# The task:
Could you output each line of the data that follows exactly?

# Supplied material:

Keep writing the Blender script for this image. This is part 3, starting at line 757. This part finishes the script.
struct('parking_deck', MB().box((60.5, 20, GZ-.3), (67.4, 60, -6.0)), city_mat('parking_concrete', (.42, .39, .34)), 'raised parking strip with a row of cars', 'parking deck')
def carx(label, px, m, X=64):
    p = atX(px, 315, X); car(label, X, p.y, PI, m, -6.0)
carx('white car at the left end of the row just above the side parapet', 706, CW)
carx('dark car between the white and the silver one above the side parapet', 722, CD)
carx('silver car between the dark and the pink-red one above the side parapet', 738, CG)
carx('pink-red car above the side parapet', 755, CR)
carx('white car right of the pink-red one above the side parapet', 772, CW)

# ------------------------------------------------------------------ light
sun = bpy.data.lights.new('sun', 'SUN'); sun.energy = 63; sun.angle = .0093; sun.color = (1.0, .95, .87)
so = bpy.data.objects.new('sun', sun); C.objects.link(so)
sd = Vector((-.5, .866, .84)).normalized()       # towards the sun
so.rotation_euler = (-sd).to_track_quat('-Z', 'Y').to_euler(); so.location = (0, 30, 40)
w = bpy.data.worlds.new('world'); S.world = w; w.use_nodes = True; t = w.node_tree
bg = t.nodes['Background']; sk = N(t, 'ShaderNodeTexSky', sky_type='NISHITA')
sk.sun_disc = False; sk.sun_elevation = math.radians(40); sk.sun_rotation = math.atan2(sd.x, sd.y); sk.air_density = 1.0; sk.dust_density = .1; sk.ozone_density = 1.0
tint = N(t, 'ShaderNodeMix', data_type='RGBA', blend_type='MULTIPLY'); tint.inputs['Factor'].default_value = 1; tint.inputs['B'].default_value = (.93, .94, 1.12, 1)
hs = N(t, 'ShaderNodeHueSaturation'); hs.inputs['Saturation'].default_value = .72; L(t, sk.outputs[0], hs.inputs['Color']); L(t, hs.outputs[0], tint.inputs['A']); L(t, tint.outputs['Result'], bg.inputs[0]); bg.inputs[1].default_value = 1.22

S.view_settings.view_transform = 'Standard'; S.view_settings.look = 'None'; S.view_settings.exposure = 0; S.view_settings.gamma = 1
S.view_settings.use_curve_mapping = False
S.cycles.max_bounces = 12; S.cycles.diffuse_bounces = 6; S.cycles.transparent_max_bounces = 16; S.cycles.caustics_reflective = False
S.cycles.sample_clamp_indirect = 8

# Exercise answer:
Keep writing the Blender script for this image. This is part 3, starting at line 757. This part finishes the script.
struct('parking_deck', MB().box((60.5, 20, GZ-.3), (67.4, 60, -6.0)), city_mat('parking_concrete', (.42, .39, .34)), 'raised parking strip with a row of cars', 'parking deck')
def carx(label, px, m, X=64):
    p = atX(px, 315, X); car(label, X, p.y, PI, m, -6.0)
carx('white car at the left end of the row just above the side parapet', 706, CW)
carx('dark car between the white and the silver one above the side parapet', 722, CD)
carx('silver car between the dark and the pink-red one above the side parapet', 738, CG)
carx('pink-red car above the side parapet', 755, CR)
carx('white car right of the pink-red one above the side parapet', 772, CW)

# ------------------------------------------------------------------ light
sun = bpy.data.lights.new('sun', 'SUN'); sun.energy = 63; sun.angle = .0093; sun.color = (1.0, .95, .87)
so = bpy.data.objects.new('sun', sun); C.objects.link(so)
sd = Vector((-.5, .866, .84)).normalized()       # towards the sun
so.rotation_euler = (-sd).to_track_quat('-Z', 'Y').to_euler(); so.location = (0, 30, 40)
w = bpy.data.worlds.new('world'); S.world = w; w.use_nodes = True; t = w.node_tree
bg = t.nodes['Background']; sk = N(t, 'ShaderNodeTexSky', sky_type='NISHITA')
sk.sun_disc = False; sk.sun_elevation = math.radians(40); sk.sun_rotation = math.atan2(sd.x, sd.y); sk.air_density = 1.0; sk.dust_density = .1; sk.ozone_density = 1.0
tint = N(t, 'ShaderNodeMix', data_type='RGBA', blend_type='MULTIPLY'); tint.inputs['Factor'].default_value = 1; tint.inputs['B'].default_value = (.93, .94, 1.12, 1)
hs = N(t, 'ShaderNodeHueSaturation'); hs.inputs['Saturation'].default_value = .72; L(t, sk.outputs[0], hs.inputs['Color']); L(t, hs.outputs[0], tint.inputs['A']); L(t, tint.outputs['Result'], bg.inputs[0]); bg.inputs[1].default_value = 1.22

S.view_settings.view_transform = 'Standard'; S.view_settings.look = 'None'; S.view_settings.exposure = 0; S.view_settings.gamma = 1
S.view_settings.use_curve_mapping = False
S.cycles.max_bounces = 12; S.cycles.diffuse_bounces = 6; S.cycles.transparent_max_bounces = 16; S.cycles.caustics_reflective = False
S.cycles.sample_clamp_indirect = 8